Scenes as source code:
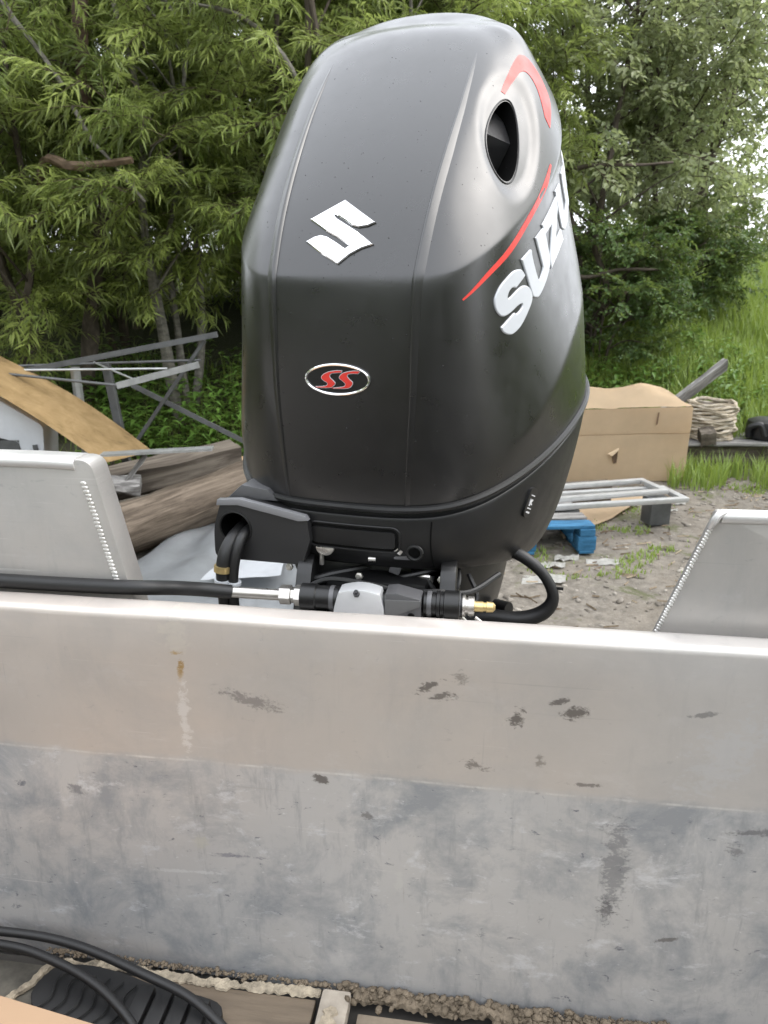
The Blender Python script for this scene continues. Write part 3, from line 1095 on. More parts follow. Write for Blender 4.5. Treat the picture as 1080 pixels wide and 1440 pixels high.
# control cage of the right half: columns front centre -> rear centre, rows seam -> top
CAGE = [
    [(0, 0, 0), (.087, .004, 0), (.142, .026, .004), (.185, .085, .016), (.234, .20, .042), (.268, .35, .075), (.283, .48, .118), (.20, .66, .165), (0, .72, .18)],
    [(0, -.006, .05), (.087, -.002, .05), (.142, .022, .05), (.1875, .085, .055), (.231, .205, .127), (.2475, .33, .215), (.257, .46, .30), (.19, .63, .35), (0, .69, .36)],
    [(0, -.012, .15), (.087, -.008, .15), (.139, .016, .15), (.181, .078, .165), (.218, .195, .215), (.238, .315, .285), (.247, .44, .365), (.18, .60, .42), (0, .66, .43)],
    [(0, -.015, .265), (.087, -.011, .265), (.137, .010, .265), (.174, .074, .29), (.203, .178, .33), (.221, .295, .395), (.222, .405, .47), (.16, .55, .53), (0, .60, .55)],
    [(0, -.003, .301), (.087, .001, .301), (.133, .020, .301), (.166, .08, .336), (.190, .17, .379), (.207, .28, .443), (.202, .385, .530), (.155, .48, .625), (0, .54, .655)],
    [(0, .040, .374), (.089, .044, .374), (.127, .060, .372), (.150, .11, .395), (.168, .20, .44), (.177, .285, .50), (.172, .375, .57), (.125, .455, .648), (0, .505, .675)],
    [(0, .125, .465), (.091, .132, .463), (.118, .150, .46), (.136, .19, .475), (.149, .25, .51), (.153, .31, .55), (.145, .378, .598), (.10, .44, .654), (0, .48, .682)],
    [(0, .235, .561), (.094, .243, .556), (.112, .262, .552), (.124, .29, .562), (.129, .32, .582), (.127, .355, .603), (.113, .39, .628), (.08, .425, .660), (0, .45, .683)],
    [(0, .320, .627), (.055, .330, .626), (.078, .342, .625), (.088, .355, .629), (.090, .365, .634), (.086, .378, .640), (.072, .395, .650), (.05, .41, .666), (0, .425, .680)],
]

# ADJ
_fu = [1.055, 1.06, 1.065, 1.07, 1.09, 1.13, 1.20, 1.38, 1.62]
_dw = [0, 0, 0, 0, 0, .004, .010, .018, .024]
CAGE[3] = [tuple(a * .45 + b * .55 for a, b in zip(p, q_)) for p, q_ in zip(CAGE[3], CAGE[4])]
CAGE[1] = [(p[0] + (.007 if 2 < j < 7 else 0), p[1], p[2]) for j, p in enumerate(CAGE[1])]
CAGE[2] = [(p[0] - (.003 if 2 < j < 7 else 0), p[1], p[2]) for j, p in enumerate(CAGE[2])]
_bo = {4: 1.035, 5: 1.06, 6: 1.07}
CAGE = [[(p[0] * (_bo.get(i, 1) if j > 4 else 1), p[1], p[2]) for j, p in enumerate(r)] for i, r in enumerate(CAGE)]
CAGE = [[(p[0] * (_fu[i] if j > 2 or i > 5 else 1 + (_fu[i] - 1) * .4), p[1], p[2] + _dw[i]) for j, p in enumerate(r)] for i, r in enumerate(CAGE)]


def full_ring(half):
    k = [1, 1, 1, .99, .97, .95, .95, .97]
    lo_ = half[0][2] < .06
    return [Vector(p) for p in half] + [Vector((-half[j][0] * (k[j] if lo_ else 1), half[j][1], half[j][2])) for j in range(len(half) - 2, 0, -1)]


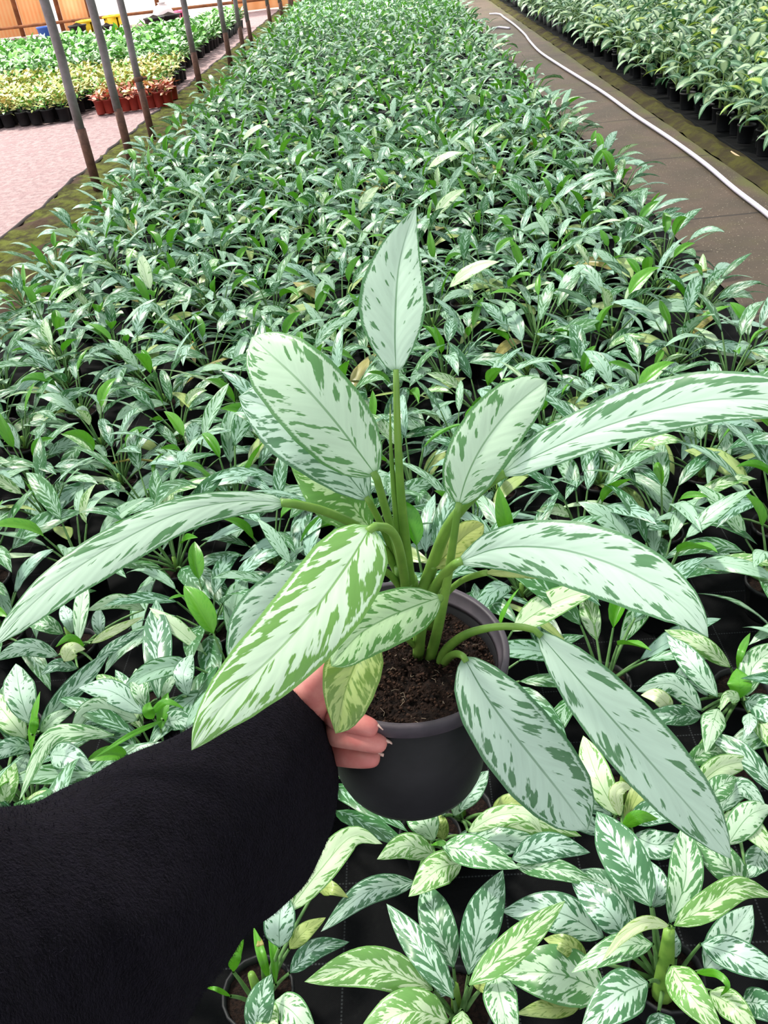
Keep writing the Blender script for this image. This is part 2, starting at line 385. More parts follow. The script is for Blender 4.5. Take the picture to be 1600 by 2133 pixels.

-- AIM OF THE EXERCISE --
Without including any pictures, output all the entries above exactly.

-- EXPECTED ANSWER --
The Blender Python script for this scene continues. Write part 3, from line 1095 on. More parts follow. Write for Blender 4.5. Treat the picture as 1080 pixels wide and 1440 pixels high.
# control cage of the right half: columns front centre -> rear centre, rows seam -> top
CAGE = [
    [(0, 0, 0), (.087, .004, 0), (.142, .026, .004), (.185, .085, .016), (.234, .20, .042), (.268, .35, .075), (.283, .48, .118), (.20, .66, .165), (0, .72, .18)],
    [(0, -.006, .05), (.087, -.002, .05), (.142, .022, .05), (.1875, .085, .055), (.231, .205, .127), (.2475, .33, .215), (.257, .46, .30), (.19, .63, .35), (0, .69, .36)],
    [(0, -.012, .15), (.087, -.008, .15), (.139, .016, .15), (.181, .078, .165), (.218, .195, .215), (.238, .315, .285), (.247, .44, .365), (.18, .60, .42), (0, .66, .43)],
    [(0, -.015, .265), (.087, -.011, .265), (.137, .010, .265), (.174, .074, .29), (.203, .178, .33), (.221, .295, .395), (.222, .405, .47), (.16, .55, .53), (0, .60, .55)],
    [(0, -.003, .301), (.087, .001, .301), (.133, .020, .301), (.166, .08, .336), (.190, .17, .379), (.207, .28, .443), (.202, .385, .530), (.155, .48, .625), (0, .54, .655)],
    [(0, .040, .374), (.089, .044, .374), (.127, .060, .372), (.150, .11, .395), (.168, .20, .44), (.177, .285, .50), (.172, .375, .57), (.125, .455, .648), (0, .505, .675)],
    [(0, .125, .465), (.091, .132, .463), (.118, .150, .46), (.136, .19, .475), (.149, .25, .51), (.153, .31, .55), (.145, .378, .598), (.10, .44, .654), (0, .48, .682)],
    [(0, .235, .561), (.094, .243, .556), (.112, .262, .552), (.124, .29, .562), (.129, .32, .582), (.127, .355, .603), (.113, .39, .628), (.08, .425, .660), (0, .45, .683)],
    [(0, .320, .627), (.055, .330, .626), (.078, .342, .625), (.088, .355, .629), (.090, .365, .634), (.086, .378, .640), (.072, .395, .650), (.05, .41, .666), (0, .425, .680)],
]

# ADJ
_fu = [1.055, 1.06, 1.065, 1.07, 1.09, 1.13, 1.20, 1.38, 1.62]
_dw = [0, 0, 0, 0, 0, .004, .010, .018, .024]
CAGE[3] = [tuple(a * .45 + b * .55 for a, b in zip(p, q_)) for p, q_ in zip(CAGE[3], CAGE[4])]
CAGE[1] = [(p[0] + (.007 if 2 < j < 7 else 0), p[1], p[2]) for j, p in enumerate(CAGE[1])]
CAGE[2] = [(p[0] - (.003 if 2 < j < 7 else 0), p[1], p[2]) for j, p in enumerate(CAGE[2])]
_bo = {4: 1.035, 5: 1.06, 6: 1.07}
CAGE = [[(p[0] * (_bo.get(i, 1) if j > 4 else 1), p[1], p[2]) for j, p in enumerate(r)] for i, r in enumerate(CAGE)]
CAGE = [[(p[0] * (_fu[i] if j > 2 or i > 5 else 1 + (_fu[i] - 1) * .4), p[1], p[2] + _dw[i]) for j, p in enumerate(r)] for i, r in enumerate(CAGE)]


def full_ring(half):
    k = [1, 1, 1, .99, .97, .95, .95, .97]
    lo_ = half[0][2] < .06
    return [Vector(p) for p in half] + [Vector((-half[j][0] * (k[j] if lo_ else 1), half[j][1], half[j][2])) for j in range(len(half) - 2, 0, -1)]


Keep writing the Blender script for this image. This is part 2, starting at line 385. More parts follow. The script is for Blender 4.5. Take the picture to be 1600 by 2133 pixels.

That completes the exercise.